---- Available data

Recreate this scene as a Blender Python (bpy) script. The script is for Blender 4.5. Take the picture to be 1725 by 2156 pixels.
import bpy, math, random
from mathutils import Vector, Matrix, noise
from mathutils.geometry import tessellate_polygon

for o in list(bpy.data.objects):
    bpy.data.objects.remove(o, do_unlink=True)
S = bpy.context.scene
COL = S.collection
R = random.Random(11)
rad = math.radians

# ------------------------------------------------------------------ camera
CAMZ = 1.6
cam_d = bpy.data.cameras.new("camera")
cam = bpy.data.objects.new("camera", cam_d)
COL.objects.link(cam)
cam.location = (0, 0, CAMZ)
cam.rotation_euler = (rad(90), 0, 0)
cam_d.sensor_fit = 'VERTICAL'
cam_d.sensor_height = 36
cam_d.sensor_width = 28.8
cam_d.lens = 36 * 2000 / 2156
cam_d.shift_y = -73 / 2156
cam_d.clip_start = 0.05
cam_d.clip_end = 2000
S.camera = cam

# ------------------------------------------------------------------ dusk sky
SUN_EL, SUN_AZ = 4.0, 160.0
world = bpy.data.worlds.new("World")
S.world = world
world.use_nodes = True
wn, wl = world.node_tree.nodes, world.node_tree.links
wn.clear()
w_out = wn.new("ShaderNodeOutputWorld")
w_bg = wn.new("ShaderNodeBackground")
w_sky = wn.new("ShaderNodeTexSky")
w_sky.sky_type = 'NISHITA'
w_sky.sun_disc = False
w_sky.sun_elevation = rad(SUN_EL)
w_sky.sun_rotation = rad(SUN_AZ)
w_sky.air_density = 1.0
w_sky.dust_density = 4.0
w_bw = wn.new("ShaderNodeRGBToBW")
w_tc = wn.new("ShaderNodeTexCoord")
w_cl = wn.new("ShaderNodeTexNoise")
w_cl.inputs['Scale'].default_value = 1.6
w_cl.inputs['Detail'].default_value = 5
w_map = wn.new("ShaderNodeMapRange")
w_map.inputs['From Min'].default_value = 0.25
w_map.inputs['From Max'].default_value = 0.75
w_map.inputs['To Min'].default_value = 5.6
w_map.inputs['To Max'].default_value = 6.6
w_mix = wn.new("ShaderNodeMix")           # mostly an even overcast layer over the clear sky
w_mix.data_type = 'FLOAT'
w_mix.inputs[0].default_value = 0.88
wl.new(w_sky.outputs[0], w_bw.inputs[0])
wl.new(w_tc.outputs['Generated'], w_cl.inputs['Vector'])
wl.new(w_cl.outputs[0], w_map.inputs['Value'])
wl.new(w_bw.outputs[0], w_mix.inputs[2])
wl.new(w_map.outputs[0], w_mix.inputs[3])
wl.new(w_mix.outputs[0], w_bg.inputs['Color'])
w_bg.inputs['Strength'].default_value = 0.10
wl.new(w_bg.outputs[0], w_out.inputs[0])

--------

Exercise details:
Return exactly the lines that run from the top of the listing above to the line containing "rad = math.radians", please, keeping both end lines and leaving out everything else.

Expected answer:
Recreate this scene as a Blender Python (bpy) script. The script is for Blender 4.5. Take the picture to be 1725 by 2156 pixels.
import bpy, math, random
from mathutils import Vector, Matrix, noise
from mathutils.geometry import tessellate_polygon

for o in list(bpy.data.objects):
    bpy.data.objects.remove(o, do_unlink=True)
S = bpy.context.scene
COL = S.collection
R = random.Random(11)
rad = math.radians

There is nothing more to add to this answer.